YOUR INSTRUCTIONS
Select each line where the word "scene" appears.
* * * *
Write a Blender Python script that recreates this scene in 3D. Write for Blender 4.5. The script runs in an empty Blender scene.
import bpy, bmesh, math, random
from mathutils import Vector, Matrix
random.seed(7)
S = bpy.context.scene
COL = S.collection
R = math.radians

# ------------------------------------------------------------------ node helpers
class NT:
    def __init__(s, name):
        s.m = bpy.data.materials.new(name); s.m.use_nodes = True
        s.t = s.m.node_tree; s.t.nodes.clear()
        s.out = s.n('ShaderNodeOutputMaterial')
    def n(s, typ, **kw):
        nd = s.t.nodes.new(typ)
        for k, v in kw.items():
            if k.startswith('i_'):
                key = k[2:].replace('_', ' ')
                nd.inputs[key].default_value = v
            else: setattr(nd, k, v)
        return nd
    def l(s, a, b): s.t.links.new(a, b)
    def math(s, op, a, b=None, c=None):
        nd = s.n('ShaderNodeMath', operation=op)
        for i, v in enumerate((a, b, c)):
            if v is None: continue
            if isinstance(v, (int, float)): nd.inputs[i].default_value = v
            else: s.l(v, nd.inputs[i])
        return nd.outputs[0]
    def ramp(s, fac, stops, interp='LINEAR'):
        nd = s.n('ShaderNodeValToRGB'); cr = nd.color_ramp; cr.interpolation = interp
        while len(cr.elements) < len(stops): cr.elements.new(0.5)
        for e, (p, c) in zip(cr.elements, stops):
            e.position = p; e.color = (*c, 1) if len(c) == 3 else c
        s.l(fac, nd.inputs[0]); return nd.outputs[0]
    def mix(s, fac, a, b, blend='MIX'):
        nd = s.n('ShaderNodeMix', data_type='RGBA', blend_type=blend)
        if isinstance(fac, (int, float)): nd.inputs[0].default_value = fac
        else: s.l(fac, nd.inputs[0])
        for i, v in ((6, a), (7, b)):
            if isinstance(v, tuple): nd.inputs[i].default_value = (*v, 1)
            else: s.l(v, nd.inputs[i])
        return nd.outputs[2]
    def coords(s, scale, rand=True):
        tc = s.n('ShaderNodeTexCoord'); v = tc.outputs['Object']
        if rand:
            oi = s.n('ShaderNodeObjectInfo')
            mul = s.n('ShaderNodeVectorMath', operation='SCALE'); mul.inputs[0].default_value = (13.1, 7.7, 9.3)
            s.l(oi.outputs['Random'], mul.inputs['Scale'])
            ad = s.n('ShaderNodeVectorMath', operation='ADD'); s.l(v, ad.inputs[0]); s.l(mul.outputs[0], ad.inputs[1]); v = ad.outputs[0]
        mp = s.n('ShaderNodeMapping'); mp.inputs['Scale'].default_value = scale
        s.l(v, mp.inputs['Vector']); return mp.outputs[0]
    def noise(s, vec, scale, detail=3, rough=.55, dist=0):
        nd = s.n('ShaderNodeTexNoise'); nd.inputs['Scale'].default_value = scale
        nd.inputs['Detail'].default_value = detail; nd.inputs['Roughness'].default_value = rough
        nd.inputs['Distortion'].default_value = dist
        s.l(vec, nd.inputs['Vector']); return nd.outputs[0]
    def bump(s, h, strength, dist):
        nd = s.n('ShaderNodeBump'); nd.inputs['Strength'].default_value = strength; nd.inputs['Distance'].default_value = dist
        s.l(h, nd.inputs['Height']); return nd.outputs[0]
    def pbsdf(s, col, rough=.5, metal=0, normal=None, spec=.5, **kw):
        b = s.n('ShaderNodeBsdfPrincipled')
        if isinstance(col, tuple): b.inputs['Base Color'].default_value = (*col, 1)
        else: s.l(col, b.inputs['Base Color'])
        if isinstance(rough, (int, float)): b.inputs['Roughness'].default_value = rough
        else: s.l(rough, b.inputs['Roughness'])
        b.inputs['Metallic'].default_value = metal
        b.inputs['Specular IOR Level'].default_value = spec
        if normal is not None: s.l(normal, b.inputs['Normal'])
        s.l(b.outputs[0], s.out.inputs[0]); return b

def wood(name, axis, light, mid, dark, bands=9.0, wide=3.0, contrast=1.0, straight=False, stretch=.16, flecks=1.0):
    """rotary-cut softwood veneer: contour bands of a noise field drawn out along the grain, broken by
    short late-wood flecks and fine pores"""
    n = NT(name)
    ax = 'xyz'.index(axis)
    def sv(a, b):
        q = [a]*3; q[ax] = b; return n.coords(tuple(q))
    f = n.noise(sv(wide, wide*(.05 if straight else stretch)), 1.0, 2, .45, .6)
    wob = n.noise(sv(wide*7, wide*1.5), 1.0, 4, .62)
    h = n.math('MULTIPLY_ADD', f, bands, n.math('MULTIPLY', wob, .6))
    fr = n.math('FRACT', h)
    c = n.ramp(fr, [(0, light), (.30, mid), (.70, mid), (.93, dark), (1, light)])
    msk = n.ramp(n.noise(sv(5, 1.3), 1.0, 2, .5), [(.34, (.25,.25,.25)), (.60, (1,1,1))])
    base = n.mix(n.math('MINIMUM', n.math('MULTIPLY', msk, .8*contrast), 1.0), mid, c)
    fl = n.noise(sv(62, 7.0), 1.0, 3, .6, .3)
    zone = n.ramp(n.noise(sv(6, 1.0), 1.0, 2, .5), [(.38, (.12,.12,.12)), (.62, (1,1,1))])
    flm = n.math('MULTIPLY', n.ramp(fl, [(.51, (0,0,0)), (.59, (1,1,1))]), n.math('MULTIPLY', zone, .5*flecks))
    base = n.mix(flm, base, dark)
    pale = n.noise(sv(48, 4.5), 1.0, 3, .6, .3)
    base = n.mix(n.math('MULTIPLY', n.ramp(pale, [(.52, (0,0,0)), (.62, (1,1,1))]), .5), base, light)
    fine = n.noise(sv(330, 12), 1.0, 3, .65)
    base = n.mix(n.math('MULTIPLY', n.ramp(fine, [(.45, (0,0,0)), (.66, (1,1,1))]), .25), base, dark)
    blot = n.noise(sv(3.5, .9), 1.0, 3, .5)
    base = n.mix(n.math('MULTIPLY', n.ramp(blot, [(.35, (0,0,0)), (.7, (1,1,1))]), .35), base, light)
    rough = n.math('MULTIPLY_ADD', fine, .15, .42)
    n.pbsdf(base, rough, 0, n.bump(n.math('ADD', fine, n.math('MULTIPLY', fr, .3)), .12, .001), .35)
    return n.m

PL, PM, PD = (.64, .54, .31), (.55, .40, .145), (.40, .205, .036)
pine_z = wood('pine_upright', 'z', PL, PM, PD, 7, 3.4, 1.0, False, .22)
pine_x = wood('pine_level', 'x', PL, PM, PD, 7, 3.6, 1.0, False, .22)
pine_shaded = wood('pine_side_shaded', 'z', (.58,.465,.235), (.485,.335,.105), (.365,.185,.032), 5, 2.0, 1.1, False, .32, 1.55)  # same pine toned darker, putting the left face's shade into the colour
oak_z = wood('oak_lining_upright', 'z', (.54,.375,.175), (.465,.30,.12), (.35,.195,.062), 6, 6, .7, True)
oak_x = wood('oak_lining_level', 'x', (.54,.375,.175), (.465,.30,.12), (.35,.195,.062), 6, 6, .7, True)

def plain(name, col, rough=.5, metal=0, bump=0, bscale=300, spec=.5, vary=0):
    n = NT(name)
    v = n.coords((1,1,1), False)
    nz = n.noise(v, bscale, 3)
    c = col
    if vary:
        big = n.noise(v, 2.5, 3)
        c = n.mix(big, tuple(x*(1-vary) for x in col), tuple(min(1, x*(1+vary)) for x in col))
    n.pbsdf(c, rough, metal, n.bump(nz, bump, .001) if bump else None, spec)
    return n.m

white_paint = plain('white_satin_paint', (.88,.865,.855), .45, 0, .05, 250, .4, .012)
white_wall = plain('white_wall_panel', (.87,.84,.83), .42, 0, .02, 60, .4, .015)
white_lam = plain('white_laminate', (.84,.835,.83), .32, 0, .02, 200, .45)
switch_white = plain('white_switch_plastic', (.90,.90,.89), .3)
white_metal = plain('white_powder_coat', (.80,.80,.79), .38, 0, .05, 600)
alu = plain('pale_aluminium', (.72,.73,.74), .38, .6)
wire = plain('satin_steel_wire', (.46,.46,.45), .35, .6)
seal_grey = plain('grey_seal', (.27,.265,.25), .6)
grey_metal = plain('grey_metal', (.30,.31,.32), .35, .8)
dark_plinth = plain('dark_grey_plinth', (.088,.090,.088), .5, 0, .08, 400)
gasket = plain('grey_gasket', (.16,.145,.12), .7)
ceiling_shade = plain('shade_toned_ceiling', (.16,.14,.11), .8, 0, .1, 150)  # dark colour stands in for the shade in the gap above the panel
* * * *
THE RESPONSE
Write a Blender Python script that recreates this scene in 3D. Write for Blender 4.5. The script runs in an empty Blender scene.
S = bpy.context.scene